*Work required*
Answer with the number of lines in the listing below that contain the word "pixels", and nothing else.
===== Information supplied
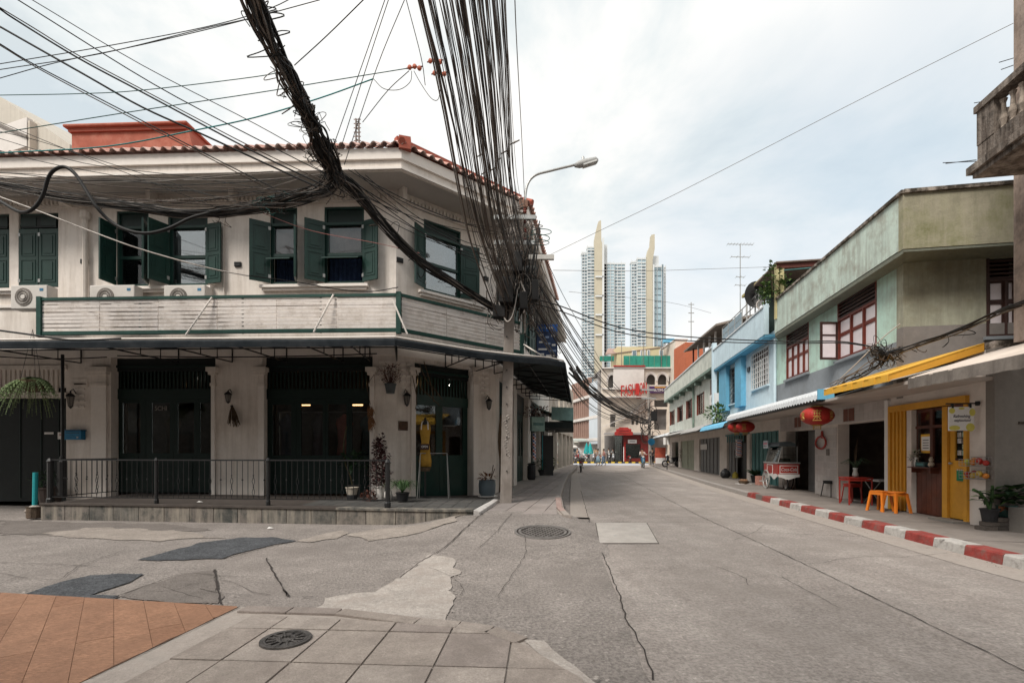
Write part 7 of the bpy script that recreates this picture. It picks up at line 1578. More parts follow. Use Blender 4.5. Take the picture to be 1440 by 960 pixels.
mb.build('stone_body', m_strip, rk); MB().ball(c+V((.18, .05, .04)), .07, .06, .05, 6, 5).build('chip', m_strip, rk)
# hanging russet plant on the corner pier
def hp3(Wl, px, py, o): return Wl.at(px, py, o)
c = CW.at(549, 553, .28) if False else FW.at(549, 553, .30); hp_2 = thing('hanging_pot', 'grey pot of dried russet stems hung on the corner pier', 'potted plant', c); pot(c, .15, .25, M('slate pot', (.08, .09, .095), .6, .15, 6), hp_2, .7); mb = MB()
for k in range(40):
    e = c+V((rnd.uniform(-.3, .3), rnd.uniform(-.15, .15), rnd.uniform(.4, .72))); mb.tube([c+V((0, 0, .2)), c.lerp(e, .5)+V((0, 0, .1)), e], [.006, .005, .003], 3)
mb.build('stems', m_leafr, hp_2, kind='stuff'); foliage(c+V((0, 0, .52)), .32, .2, .26, 260, .07, .035, m_leafr, 'leaves', hp_2); MB().tube([c+V((0, .1, .2)), FW.at(549, 520, 0)], .008, 4).build('hook', m_black, hp_2)
# tall red-leaf plant, grass plant, pots
def terr(px, py, z=.33): return G(px, py, z)
c = terr(535, 702); rp_ = thing('potted_shrub', 'tall dark red leafed shrub in a white pot behind the railing', 'potted plant', c); pot(c+V((-.02, 0, 0)), .17, .34, m_wpot, rp_, .8)
mb = MB(); mb.tube([c+V((0, 0, .25)), c+V((.05, 0, .8)), c+V((0, 0, 1.35))], [.02, .015, .008], 5); mb.build('stem', m_stem, rp_)
for k in range(10):
    h = .38+k*.11; w_ = .34*(1-.065*k) if k else .24; foliage(c+V((rnd.uniform(-.04, .04), 0, h)), w_, w_*.8, .1, 90, .085, .06, M('dark red leaf', (.060, .022, .022), .55, .5, 12, 0), 'leaves', rp_)
foliage(c+V((.02, 0, 1.47)), .09, .07, .12, 40, .08, .05, M('dark red leaf', (.06, .022, .022)), 'leaves', rp_)
c = terr(566, 704); gp_ = thing('potted_grass', 'arching dark green grassy plant before the corner pier', 'potted plant', c); pot(c, .16, .2, m_black_p, gp_)
for k in range(6):
    mb = MB()
    for j in range(42):
        a = rnd.uniform(0, 6.28); L_ = rnd.uniform(.42, .75); prev = c+V((0, 0, .18)); wv = .006
        for s in range(1, 6):
            t = s/5; p = c+V((math.cos(a)*L_*.72*t, math.sin(a)*L_*.6*t, .18+L_*1.2*t-1.0*L_*t**2.4)); sd = V((-math.sin(a), math.cos(a), 0))*wv*(1.3-t); mb.quad(prev-sd, prev+sd, p+sd*.8, p-sd*.8); prev = p
    mb.build('blades', m_leaf, gp_)
c = terr(495, 702); ep = thing('planter', 'empty cream pot on a dark plinth behind the railing', 'pot', c); MB().lathe(c, [(.12, 0), (.12, .12)], 12).build('plinth', m_black_p, ep); pot(c+V((0, 0, .12)), .15, .18, M('cream pot', (.42, .37, .31), .7, .1, 6), ep)
c = terr(520, 703); rb = thing('low_plant', 'low dark red ground plant beside the white pot', 'plant', c); foliage(c+V((0, 0, .1)), .2, .12, .12, 140, .08, .05, m_leafr, 'leaves', rb); MB().tube([c, c+V((0, 0, .1))], .01, 4).build('stem', m_stem, rb)
c = terr(546, 703); wb = thing('white_jug', 'pale round jug between the shrub and the grassy plant', 'jug', c); MB().lathe(c, [(.07, 0), (.10, .1), (.09, .2), (.05, .26), (.06, .3)], 10).build('jug_body', m_wpot, wb, True); MB().tube([c+V((.09, 0, .1)), c+V((.14, 0, .18)), c+V((.06, 0, .27))], .01, 5).build('handle', m_wpot, wb)
c = FW.P(FW.t(505), .35, .33); bm_ = thing('leafy_plant', 'broad leafed plant with twisting stem at the glass doors', 'plant', c); MB().tube(spline([c, c+V((-.1, 0, .5)), c+V((-.22, 0, .8)), c+V((-.28, 0, 1.3)), c+V((-.2, 0, 1.8))], 4), .02, 5).build('stem', m_stem, bm_); foliage(c+V((-.02, 0, .92)), .32, .2, .24, 90, .2, .10, m_leafd, 'leaves', bm_); pot(c, .16, .3, m_black_p, bm_)
brn = thing('dried_branch', 'dried palm branch arching from the corner pier over the door', 'branch', CW.at(588, 520, .3))
for l in ([(590, 512), (600, 535), (612, 548), (622, 562)], [(585, 520), (592, 545), (604, 556), (618, 570)], [(596, 508), (606, 540), (610, 565)], [(580, 528), (586, 560), (584, 575)]): MB().tube(spline([CW.at(a, b, .25) for a, b in l], 4), .012, 4).build('twig', m_dry, brn)
mb = MB(); c = FW.at(521, 585, .2)
for k in range(60): mb.leaf(c+V((rnd.uniform(-.06, .06), 0, rnd.uniform(-.2, .3))), V((rnd.uniform(-.2, .5), -.2, -1)), V((0, -1, 0)), .26, .03)
st_ = thing('dried_bunch', 'pale brown sheaf hanging at the edge of the corner pier', 'dried plant', c); mb.build('sheaf', M('straw brown', (.20, .10, .05), .9, .3, 8, 0), st_, kind='stuff'); MB().tube([c+V((0, 0, .3)), c+V((-.1, 0, .8)), c+V((.1, 0, 1.1))], .006, 4).build('cord', m_dry, st_)
# steel trestle and mannequin with the OPEN board
q = [terr(588, 702, .27), terr(629, 701, .25)]; ts = thing('steel_rack', 'thin steel trestle standing before the corner door', 'rack', q[0]); zt_ = .27+(702-652)/F*q[0].y
for i, p in enumerate(q):
    s = 1 if i else -1
    for dy in (0, .3): MB().tube([p+V((s*.03, dy, -.03)), V((p.x-s*.03, p.y+.15, zt_+.27-.0))], .012, 5).build('leg', m_steel, ts)
MB().tube([V((q[0].x+.03, q[0].y+.15, zt_+.27)), V((q[1].x-.03, q[1].y+.15, zt_+.27))], .012, 5).build('top_bar', m_steel, ts)
c = CW.P(CW.t(598), .75, .22); c = V((U(598, 650, q[0].y+.3).x, q[0].y+.3, .27)); dm = thing('mannequin', 'dress form in a mustard apron with a small OPEN board', 'mannequin', c); s = c.y/F
zc = lambda py: CH+(HY-py)*s
mcl = M('mustard cloth', (.42, .24, .045), .9, .15, 8, .3); prof = [(.155, 656), (.165, 648), (.13, 634), (.10, 622), (.13, 610), (.145, 602), (.12, 596)]
mb = MB(); n = 16; c0_ = V((c.x, c.y, 0))
for r_, py in prof:
    for k in range(n): a = 2*math.pi*k/n; mb.v.append(c0_+V((r_*math.cos(a)*(1+.04*math.sin(a*6)), r_*.62*math.sin(a), zc(py))))
for i in range(len(prof)-1):
    for k in range(n): a = i*n+k; b = i*n+(k+1) % n; mb.f.append((a, b, b+n, a+n))
mb.f.append(tuple(range(n*len(prof)-n, n*len(prof)))); mb.f.append(tuple(reversed(range(n)))); mb.build('torso', mcl, dm, True)
for s_ in (-1, 1): MB().tube(spline([c0_+V((s_*.09, -.08, zc(604))), c0_+V((s_*.075, -.05, zc(594))), c0_+V((s_*.05, .02, zc(592)))], 3), .014, 5).build('strap', m_sign, dm)
MB().lathe(c0_+V((0, 0, zc(597))), [(.10, 0), (.055, .05), (.045, .1), (.03, .15)], 10).build('neck', m_black, dm, True); MB().ball(c0_+V((0, 0, zc(597)+.17)), .03, n=8, m=6).build('knob', m_black, dm, True)
MB().lathe(c0_+V((0, 0, .27)), [(.16, 0), (.16, .02), (.025, .05), (.02, zc(656)-.27)], 10).build('stand', m_black, dm)
MB().lathe(c0_+V((0, 0, zc(662))), [(.12, 0), (.15, .09)], 12).build('petticoat', m_dry, dm)
ob = MB().box(c.x-.10, c.x+.13, c.y-.17, c.y-.155, zc(632), zc(624)).build('board', m_frame2, dm); text('OPEN', 'lettering', m_sign, dm, (c.x+.015, c.y-.175, zc(628)), .0, .085, .16, .002)
# blue grey pot by the last pier
c = G(685, 697, .27); bp2 = thing('round_pot', 'blue grey round pot with orange brown succulent beside the last pier', 'potted plant', c); MB().lathe(c, [(.17, 0), (.22, .08), (.235, .3), (.22, .42), (.235, .44), (.20, .44), (.19, .4)], 16).build('pot', M('blue grey glaze', (.10, .135, .16), .4, .1, 5), bp2, True); MB().lathe(c+V((0, 0, .38)), [(.19, 0), (.18, .03)], 12).build('soil', m_soil, bp2)
foliage(c+V((0, 0, .5)), .2, .18, .06, 60, .15, .05, M('orange brown leaf', (.22, .09, .035), .6, .4, 9, 0), 'leaves', bp2); MB().lathe(c+V((.02, 0, -.02)), [(.26, 0), (.28, .03)], 14).build('saucer', m_sign, bp2)
for k in range(2): MB().tube([c+V((.1, 0, .45)), c+V((.17+.04*k, 0, .85-.1*k))], .012, 5).build('stick', m_dry, bp2)
# along the left pavement
def onpave(px, py): return G(px, py, .2)
c = onpave(746, 674); bn = thing('rubbish_bin', 'black bag lined bin on the pavement beyond the pole', 'bin', c); MB().lathe(c, [(.21, 0), (.24, .1), (.24, .62), (.2, .68), (.26, .72), (.2, .74)], 12).build('bin_body', m_black_p, bn); MB().lathe(c+V((0, 0, .7)), [(.22, 0), (.05, .06)], 12).build('lid', m_cable, bn)
c = SW.P(6.0, .12, .2); bpW = W(U(749, 640, 20), U(753.5, 640, 20)); bt = thing('barber_pole', 'striped red white and blue barber pole on the left shopfront', 'barber pole', U(751, 650, 19.5))
def barber(c, z0, z1, r, t):
    n = 10; st = 16; mr = [m_red, m_sign, M('barber blue', (.02, .06, .30), .5), m_sign]
    mbs = [MB() for _ in range(4)]
    for i in range(st):
        for k in range(n):
            a0, a1 = 2*math.pi*k/n, 2*math.pi*(k+1)/n; za, zb_ = z0+(z1-z0)*i/st, z0+(z1-z0)*(i+1)/st
            mbs[((k+i*2)//2) % 4].quad(c+V((r*math.cos(a0), r*math.sin(a0), za)), c+V((r*math.cos(a1), r*math.sin(a1), za)), c+V((r*math.cos(a1), r*math.sin(a1), zb_)), c+V((r*math.cos(a0), r*math.sin(a0), zb_)))
    for m_, b_ in zip(mr, mbs): b_.build('stripe', m_, t)
    for z in (z0-.06, z1): MB().lathe(c+V((0, 0, z)), [(r*1.2, 0), (r*1.2, .06)], 10).build('cap', m_steel, t)
c = U(751, 640, 19.5); barber(V((c.x, c.y, 0)), Z(646, 19.5), Z(610, 19.5), .07, bt)
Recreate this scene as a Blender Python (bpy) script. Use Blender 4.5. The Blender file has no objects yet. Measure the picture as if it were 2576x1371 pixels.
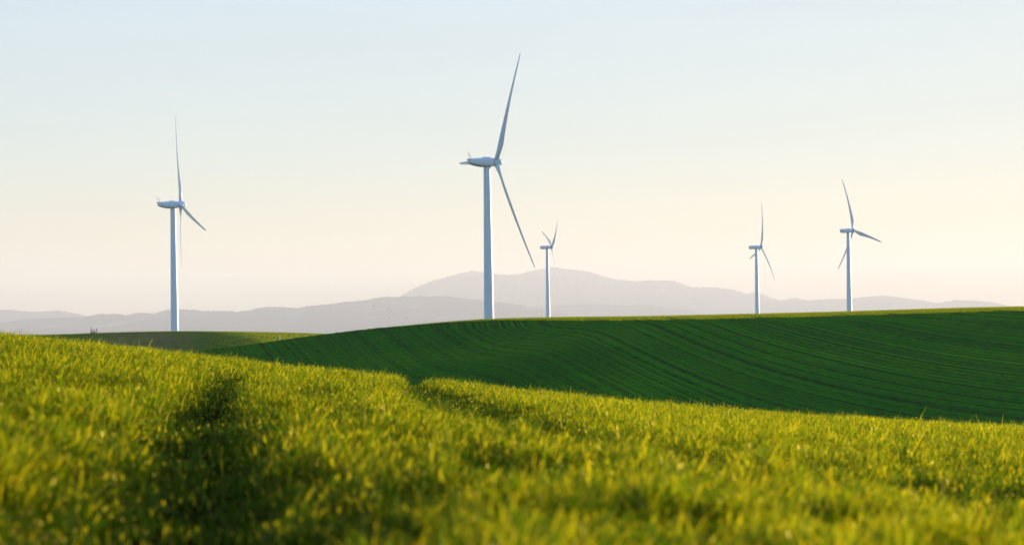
==========
*Right answer*
2